MOSCOW (MRC) -- The Reserve Bank of India has capped weekly dollar purchases by oil refiners to pay off their debts to Iran in order to avoid pressure on the rupee, three sources said on Monday, as per Hydrocarbonprocessing.
India is one of the biggest buyers of Iranian crude and built up a payments backlog when Iran was under Western sanctions, with its refiners owing about USD6.5 B to Iran.
They have cleared USD770 MM in Euros through Turkey's Halkbank to National Iranian Oil Co (NIOC). State-run Union Bank of India facilitated the payments.
The refiners had been holding back 55% of payments to Iran after a channel through Halkbank was closed in 2013, although payment of some of those funds was allowed after an initial temporary deal to lift the sanctions.

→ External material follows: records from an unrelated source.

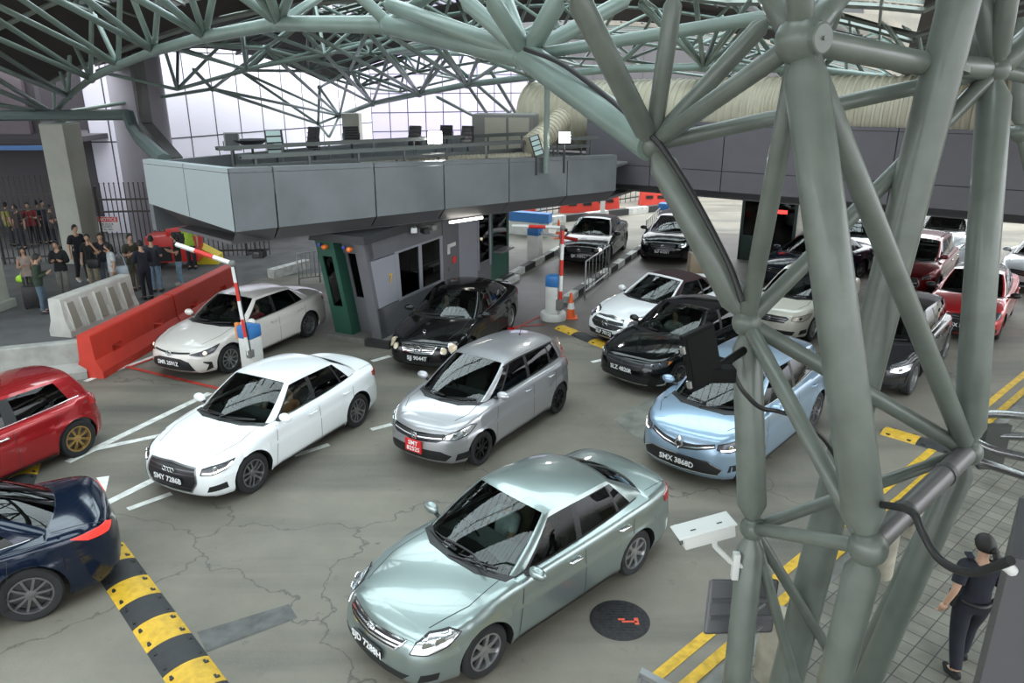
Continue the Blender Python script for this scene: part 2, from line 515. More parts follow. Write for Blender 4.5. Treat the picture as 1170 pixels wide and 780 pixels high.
panel_wall('wall_back', wb_, wb_ + Vector((10.5, 3.5)), 0, 8.5, WL, 10, (3.2, 4.3, 5.4, 6.5))
panel_wall('wall_occluder_right', wb_ + Vector((10.6, 3.5)), wb_ + Vector((52, -8)), 0, 9.5, mat('occluder_wall_grey', (.09, .085, .09), .6), 14, (3.0, 5.5))  # added occluder wall, dark to keep bright sky out of hood reflections
# dark building mass on the left behind the fence
mb = MB(); mb.box((-32, 34, 0), (-17.6, 35, 9)); mb.box((-32, 28.5, 3.9), (-16.5, 34.5, 4.1)); mb.box((-32, 28.3, 4.1), (-17.0, 28.6, 9))
wbd = tag(mb.build('wall_building', mat('dark_building', (.055, .048, .055), .6)), kind='structure')
mb = MB(); mb.box((-32, 28.0, 3.75), (-15.9, 28.18, 3.9)); mb.box((-16.0, 28.0, 2.4), (-15.85, 28.15, 3.9))
tag(mb.build('blue_gate_frame', mat('blue_paint', (.06, .17, .42), .5)), 'blue painted frame over the dark gateway behind the left column', 'frame')
for k in range(6):
    mb = MB(); mb.box((-31 + k*2.4, 28.1, 4.3), (-29.3 + k*2.4, 28.28, 8.8))
    mb.build('facade_panel', mat('mauve_panel', (.13, .105, .12), .6), wbd)
# big round grey pillar in front of the white wall
p = YY(165, 150, 29.5)
mb = MB(); mb.lathe([(.95, 0), (.95, 9)], 40, Matrix.Translation((p.x - .05, 29.5, 0)))
tag(mb.build('round_pillar', mat('grey_cladding', (.30, .28, .32), .5), smooth=40), 'wide round grey clad pillar in front of the white wall', 'pillar')
# column left
CRM = mat('cream_column_paint', (.42, .43, .37), .6, noise=.12, nscale=1.5)
def box_column(x, y, w, h, lab, steel=True):
    r = empty('concrete_column', (x, y, 0), radians(-8), lab, 'column')
    mb = MB(); mb.box((-w/2, -w/2, 0), (w/2, w/2, h), bev=.02); mb.build('shaft', CRM, r)
    mb = MB(); mb.box((-w*.62, -w*.62, 0), (w*.62, w*.62, .25), bev=.02); mb.build('plinth', CRM, r)
    if steel:
        mb = MB(); mb.tube([(0, 0, h), (0, 0, h + .35)], .22, 16); mb.box((-.4, -.4, h), (.4, .4, h + .04)); mb.build('bearing_stub', STEEL, r, smooth=40)
    return r
STEEL = mat('sage_green_steel', (.20, .265, .235), .38, noise=.12, nscale=3, coat=.15)
STEELN = mat('grey_green_steel', (.135, .155, .132), .38, noise=.2, nscale=5, coat=.2)
box_column(-15.35, 26.6, .88, 4.75, 'cream square column beside the fence, under the end of the roof arch')
box_column(-14.75, 20.4, .8, 6.5, 'cream square column cut off by the left edge', False)

# ---- fence
FEN = mat('dark_fence_steel', (.06, .055, .05), .5, .3)
def fence(a, b, h, lab, nmax=60, step=.16):
    a = Vector(a); b = Vector(b); L = (b-a).length; t = (b-a)/L
    r = empty('steel_fence', (a.x, a.y, 0), atan2(t.y, t.x), lab, 'fence')
    mb = MB()
    for z in (.18, h*.62, h*.78): mb.box((0, -.03, z), (L, .03, z + .06))
    mb.build('rail', FEN, r)
    n = int(L/step)
    for k in range(n + 1):
        mb = MB(); x = L*k/n
        post = k % 15 == 0
        mb.tube([(x, 0, 0), (x, 0, h)] if not post else [(x, 0, 0), (x, 0, h*.95)], .018 if not post else .05, 6)
        mb.ball((x, 0, h if not post else h*.95), .03 if not post else .06, 8)
        mb.build('fence_post' if post else 'picket', FEN, r)
fence((-22.5, 24.6), (-16.0, 26.6), 3.0, 'tall dark picket fence left of the cream column')
fence((-14.7, 26.9), (-9.0, 27.6), 2.7, 'tall dark picket fence right of the cream column, with the notice sign')
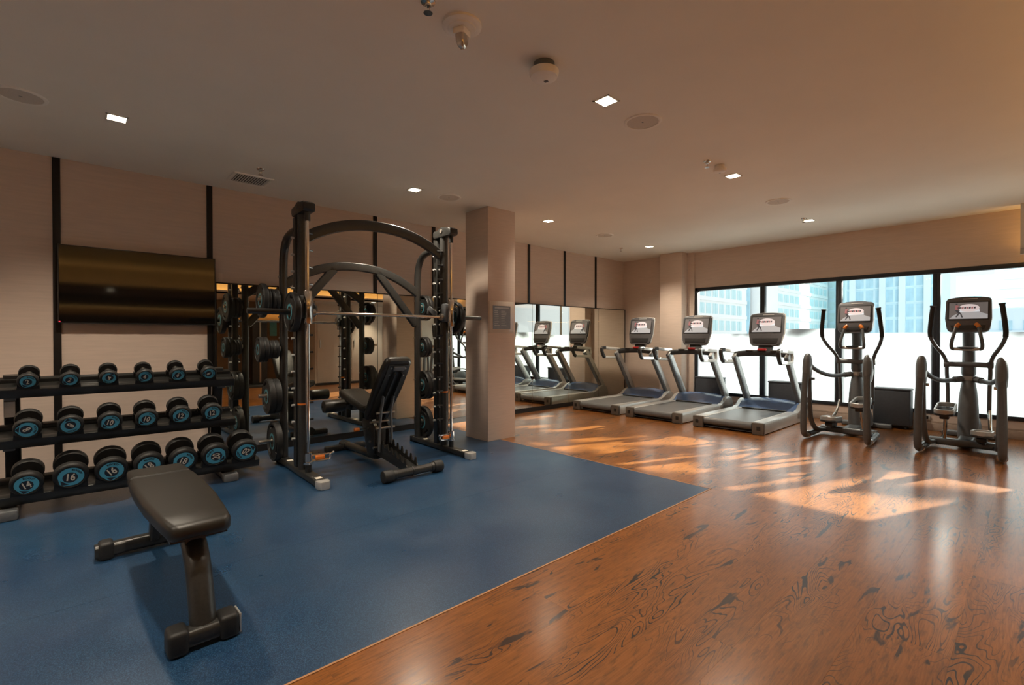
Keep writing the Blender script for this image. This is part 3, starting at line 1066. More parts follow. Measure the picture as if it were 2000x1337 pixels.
# weight plates -------------------------------------------------------------
plate_cache = {}
def plate_parts(R, T):
    key = (R, T)
    if key in plate_cache:
        return plate_cache[key]
    cu = bpy.data.curves.new('plate', 'CURVE')
    cu.dimensions = '2D'
    cu.fill_mode = 'BOTH'
    cu.extrude = T / 2 - 0.004
    cu.bevel_depth = 0.004
    cu.bevel_resolution = 1
    def spl(pts):
        sp = cu.splines.new('POLY')
        sp.points.add(len(pts) - 1)
        for p, (x, y) in zip(sp.points, pts):
            p.co = (x, y, 0, 1)
        sp.use_cyclic_u = True
    spl([((R - 0.004) * cos(2 * pi * i / 40), (R - 0.004) * sin(2 * pi * i / 40)) for i in range(40)])
    spl([(0.026 * cos(2 * pi * i / 16), 0.026 * sin(2 * pi * i / 16)) for i in range(16)])
    if R > 0.1:
        for k in range(3):
            a0 = radians(90 + 120 * k)
            r1, r2, da = R * 0.66, R * 0.84, radians(24)
            pts = [(r2 * cos(a0 + da * (i / 6 - 0.5) * 2), r2 * sin(a0 + da * (i / 6 - 0.5) * 2)) for i in range(7)]
            pts += [(r1 * cos(a0 - da * (i / 6 - 0.5) * 2), r1 * sin(a0 - da * (i / 6 - 0.5) * 2)) for i in range(7)]
            spl(pts)
    o = bpy.data.objects.new('plate', cu)
    COL.objects.link(o)
    bpy.context.view_layer.update()
    me = bpy.data.meshes.new_from_object(o.evaluated_get(bpy.context.evaluated_depsgraph_get()))
    bpy.data.objects.remove(o)
    bm = BM()
    bm.from_mesh(me)
    # raised rims on both faces
    for z in (1, -1):
        h = z * T / 2
        lathe(bm, [(R * 0.88, h * 0.9), (R * 0.90, h + z * 0.004), (R - 0.006, h + z * 0.004), (R - 0.002, h * 0.8)], 40)
        lathe(bm, [(0.0262, h * 0.9), (R * 0.26, h * 0.9), (R * 0.26, h + z * 0.003), (R * 0.44, h + z * 0.003), (R * 0.47, h * 0.9)], 40)
    me2 = bpy.data.meshes.new('disc')
    bm.to_mesh(me2)
    bm.free()
    me2.materials.clear()
    me2.materials.append(M['rubber'])
    me2.shade_smooth()
    me2.set_sharp_from_angle(angle=radians(40))
    bm = BM()
    for z in (1, -1):
        h = z * (T / 2 + 0.0034)
        lathe(bm, [(R * 0.30, h), (R * 0.41, h)], 40)
    me3 = bpy.data.meshes.new('printed_ring')
    bm.to_mesh(me3)
    bm.free()
    me3.materials.append(M['teal_ring'])
    bm = BM()
    lathe(bm, [(0.0255, -T / 2 - 0.003), (R * 0.24, -T / 2 - 0.003), (R * 0.24, T / 2 + 0.003), (0.0255, T / 2 + 0.003), (0.0255, -T / 2 - 0.003)], 24)
    me4 = bpy.data.meshes.new('hub')
    bm.to_mesh(me4)
    bm.free()
    me4.materials.append(M['steel'])
    me4.shade_smooth()
    me4.set_sharp_from_angle(angle=radians(40))
    plate_cache[key] = (me2, me3, me4)
    return plate_cache[key]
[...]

Last week, on the basis of an RBI advisory, India's oil ministry wrote to refiners saying the remaining dues can be settled in three months from May 30 and told companies to ensure demand for foreign exchange is limited to USD500 MM per week, the sources told Reuters.
"RBI wants to stagger payments to Iran to pre-empt any undue volatility in the domestic forex market," said one source.
The rupee touched a near three-month low of 67.77 to the dollar last week, partly due to dollar purchases to settle a portion of the Iranian oil dues the week before.
India's oil ministry has asked state refiner Mangalore Refinery and Petrochemicals Ltd. (MRPL) to coordinate with other firms to ensure that weekly payments do not exceed USD500 million.
We remind that, as MRC informed earlier, in August 2015, MRPL initiated its downward integration by amalgamation with ONGC Mangalore Petrochemicals Limited (OMPL). Last year, OMPL had commissioned a state-of-the-art aromatic complex with 914,000 tpa capacity of paraxylene and 283,000 tpa capacity benzene adjacent to the refinery. The amalgamation will ensure optimal utilization of resources which will lead to improvement in overall working culture and environment.